[What you will do]
Print verbatim the opening line of the material and every subsequent line through the one containing "COL = sc.collection".

[Data segment]

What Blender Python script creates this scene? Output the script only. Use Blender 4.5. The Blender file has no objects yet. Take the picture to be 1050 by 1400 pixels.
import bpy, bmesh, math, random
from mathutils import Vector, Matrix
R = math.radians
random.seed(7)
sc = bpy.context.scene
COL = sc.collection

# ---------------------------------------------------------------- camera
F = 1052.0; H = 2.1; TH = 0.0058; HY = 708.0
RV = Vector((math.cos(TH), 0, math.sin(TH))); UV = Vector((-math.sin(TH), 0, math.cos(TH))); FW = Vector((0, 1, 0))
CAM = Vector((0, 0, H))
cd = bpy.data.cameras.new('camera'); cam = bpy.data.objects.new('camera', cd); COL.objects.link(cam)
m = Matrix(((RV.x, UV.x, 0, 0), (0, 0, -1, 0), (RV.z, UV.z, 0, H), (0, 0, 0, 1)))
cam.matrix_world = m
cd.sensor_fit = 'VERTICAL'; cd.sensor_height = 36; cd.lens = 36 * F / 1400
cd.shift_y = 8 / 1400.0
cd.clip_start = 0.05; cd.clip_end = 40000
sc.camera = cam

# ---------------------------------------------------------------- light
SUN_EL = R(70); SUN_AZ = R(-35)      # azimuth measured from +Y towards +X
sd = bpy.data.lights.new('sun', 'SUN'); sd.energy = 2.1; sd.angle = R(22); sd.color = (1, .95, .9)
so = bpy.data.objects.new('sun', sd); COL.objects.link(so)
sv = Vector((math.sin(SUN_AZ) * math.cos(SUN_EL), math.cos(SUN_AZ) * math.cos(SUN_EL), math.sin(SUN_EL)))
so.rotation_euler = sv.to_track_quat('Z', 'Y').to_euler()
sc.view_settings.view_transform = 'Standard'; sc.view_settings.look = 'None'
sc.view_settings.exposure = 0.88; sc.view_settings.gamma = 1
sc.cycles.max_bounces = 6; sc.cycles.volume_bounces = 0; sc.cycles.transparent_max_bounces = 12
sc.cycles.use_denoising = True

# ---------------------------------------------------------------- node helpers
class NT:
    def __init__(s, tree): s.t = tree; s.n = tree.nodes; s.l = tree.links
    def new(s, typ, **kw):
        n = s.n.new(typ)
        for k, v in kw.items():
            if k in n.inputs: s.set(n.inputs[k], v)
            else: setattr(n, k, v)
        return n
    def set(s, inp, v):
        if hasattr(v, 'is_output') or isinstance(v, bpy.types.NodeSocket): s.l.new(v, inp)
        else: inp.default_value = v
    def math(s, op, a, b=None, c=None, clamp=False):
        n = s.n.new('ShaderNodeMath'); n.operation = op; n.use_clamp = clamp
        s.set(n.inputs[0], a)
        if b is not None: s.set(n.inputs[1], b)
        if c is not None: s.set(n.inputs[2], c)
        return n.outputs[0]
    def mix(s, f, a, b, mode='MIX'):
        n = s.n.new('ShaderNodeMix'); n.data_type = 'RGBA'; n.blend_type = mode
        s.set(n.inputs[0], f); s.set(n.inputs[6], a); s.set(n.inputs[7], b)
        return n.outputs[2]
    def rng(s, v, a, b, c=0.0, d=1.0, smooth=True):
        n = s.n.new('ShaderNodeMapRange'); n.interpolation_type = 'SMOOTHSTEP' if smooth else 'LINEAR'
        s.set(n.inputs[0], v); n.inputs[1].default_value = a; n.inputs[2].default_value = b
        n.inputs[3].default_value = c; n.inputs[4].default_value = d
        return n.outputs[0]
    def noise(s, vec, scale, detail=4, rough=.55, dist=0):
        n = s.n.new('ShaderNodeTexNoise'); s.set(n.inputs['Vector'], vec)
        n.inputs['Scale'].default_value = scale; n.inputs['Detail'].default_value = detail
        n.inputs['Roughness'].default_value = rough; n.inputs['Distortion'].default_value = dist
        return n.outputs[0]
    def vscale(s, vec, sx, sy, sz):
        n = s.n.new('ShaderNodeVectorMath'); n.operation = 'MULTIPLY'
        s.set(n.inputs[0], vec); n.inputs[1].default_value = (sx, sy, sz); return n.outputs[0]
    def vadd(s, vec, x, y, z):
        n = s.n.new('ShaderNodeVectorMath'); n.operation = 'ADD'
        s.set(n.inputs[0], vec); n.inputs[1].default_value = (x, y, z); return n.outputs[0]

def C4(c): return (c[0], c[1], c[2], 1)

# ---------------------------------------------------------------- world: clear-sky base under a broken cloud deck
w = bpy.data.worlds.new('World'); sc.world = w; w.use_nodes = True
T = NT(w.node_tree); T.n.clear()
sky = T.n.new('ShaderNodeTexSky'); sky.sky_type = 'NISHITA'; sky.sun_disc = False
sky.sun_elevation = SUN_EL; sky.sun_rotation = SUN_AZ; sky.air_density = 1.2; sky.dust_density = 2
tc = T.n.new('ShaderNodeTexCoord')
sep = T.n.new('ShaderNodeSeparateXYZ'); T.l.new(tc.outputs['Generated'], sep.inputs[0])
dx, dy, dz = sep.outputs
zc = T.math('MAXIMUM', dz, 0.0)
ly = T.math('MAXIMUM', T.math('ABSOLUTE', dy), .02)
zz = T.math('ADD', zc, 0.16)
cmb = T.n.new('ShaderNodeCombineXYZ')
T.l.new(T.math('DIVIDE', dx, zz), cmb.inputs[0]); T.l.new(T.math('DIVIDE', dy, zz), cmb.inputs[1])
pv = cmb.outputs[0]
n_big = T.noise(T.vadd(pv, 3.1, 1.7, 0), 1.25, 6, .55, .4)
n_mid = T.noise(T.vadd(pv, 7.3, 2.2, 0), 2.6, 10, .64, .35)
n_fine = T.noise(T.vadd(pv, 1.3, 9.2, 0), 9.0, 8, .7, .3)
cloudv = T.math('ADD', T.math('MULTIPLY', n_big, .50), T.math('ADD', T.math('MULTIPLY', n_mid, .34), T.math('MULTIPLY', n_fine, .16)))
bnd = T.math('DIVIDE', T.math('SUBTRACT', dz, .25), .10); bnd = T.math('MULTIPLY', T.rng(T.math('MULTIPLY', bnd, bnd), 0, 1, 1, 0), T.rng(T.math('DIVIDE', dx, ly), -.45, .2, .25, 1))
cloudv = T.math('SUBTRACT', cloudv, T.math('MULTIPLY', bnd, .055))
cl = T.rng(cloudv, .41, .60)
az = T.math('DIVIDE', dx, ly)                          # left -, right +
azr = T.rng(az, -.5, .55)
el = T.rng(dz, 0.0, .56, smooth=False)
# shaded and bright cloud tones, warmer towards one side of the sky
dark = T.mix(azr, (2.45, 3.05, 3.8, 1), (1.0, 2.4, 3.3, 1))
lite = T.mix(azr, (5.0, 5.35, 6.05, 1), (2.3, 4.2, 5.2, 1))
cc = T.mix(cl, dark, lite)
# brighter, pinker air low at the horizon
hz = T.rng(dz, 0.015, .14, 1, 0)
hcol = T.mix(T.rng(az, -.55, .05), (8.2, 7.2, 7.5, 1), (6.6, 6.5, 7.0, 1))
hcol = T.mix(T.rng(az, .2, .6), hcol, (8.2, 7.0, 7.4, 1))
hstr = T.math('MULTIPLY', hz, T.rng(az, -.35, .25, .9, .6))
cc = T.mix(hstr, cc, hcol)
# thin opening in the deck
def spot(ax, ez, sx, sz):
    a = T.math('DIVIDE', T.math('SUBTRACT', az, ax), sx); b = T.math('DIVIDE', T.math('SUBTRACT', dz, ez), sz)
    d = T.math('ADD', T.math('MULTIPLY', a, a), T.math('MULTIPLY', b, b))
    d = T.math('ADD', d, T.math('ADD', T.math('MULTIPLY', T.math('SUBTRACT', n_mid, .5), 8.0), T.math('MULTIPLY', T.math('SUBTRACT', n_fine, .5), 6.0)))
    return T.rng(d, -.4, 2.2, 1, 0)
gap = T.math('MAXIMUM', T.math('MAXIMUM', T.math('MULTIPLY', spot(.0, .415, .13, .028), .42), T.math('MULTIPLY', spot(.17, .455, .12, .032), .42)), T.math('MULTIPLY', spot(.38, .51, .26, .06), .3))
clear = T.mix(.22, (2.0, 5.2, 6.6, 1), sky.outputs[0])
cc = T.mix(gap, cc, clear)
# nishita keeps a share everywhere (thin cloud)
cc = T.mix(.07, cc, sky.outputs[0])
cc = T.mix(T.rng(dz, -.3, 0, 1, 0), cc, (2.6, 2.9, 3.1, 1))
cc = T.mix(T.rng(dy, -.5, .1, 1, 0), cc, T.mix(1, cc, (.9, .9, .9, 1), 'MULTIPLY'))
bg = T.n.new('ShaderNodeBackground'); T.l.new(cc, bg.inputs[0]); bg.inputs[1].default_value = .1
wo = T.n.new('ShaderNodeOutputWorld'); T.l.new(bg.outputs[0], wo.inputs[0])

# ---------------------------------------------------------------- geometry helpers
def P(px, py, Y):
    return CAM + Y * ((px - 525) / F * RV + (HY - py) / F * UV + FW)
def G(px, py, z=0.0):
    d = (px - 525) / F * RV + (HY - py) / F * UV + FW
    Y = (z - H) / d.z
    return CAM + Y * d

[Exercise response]
What Blender Python script creates this scene? Output the script only. Use Blender 4.5. The Blender file has no objects yet. Take the picture to be 1050 by 1400 pixels.
import bpy, bmesh, math, random
from mathutils import Vector, Matrix
R = math.radians
random.seed(7)
sc = bpy.context.scene
COL = sc.collection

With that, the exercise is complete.